As for the protractor, it is one of the most commonly used attachments. It has a blade that you can set at any angle with respect to the ruler's axis.

Aside from the protractor and other attachments, many people know about the T-square. It is a T-shaped tool that you use to establish a horizontal reference when drafting. This instrument is often referred to as a drafter's square because it is often used on a drafting table for drawing horizontal lines. With this tool, you can measure drywall and even cut it, provided that you have the appropriate type. It should be made of aluminium and with a 1,200mm tongue.

An L-square is also relatively popular, which is also known as a tailor's square. It is one of the most basic types of rulers for pattern making. With this tool, you can create 90-degree angles, as well as straight edges.


5. Tape Measures

KC Tools 8m Metric Tape Measure

Finally, we have the tape measure, which is one of the most straightforward measuring tools out there. You cannot have a worn-out tape measure because every number counts. That is why you should always have this tool ready when you are in for some serious work. Some tape measures are the rudimentary types, which you use for measuring just about anything.

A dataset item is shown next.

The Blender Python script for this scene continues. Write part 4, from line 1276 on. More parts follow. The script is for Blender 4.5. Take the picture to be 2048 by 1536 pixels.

However, there are many options today when you are searching for a new tape measure. Make sure that it has a sturdy hook. Some tape measures can retract easily and quickly after use. You can attach the hook to an edge and keep measuring, allowing you to extend up to a certain length. You will typically find a seven or eight-metre tape, which hits the sweet spot because of its adequate size.

You can always find something else that is longer, but those options tend to be bulky. Also, it is very rare that you will be working on a DIY project that is longer than eight metres.


Do You Have the Necessary Tools?

The five measurement tools above should not be an afterthought as you compile the instruments you will use for your workshop. Measurements are necessary and almost always required in every DIY task. A single error in measurement can cause a huge and often devastating effect on the entire project. Have the tools above in your workspace.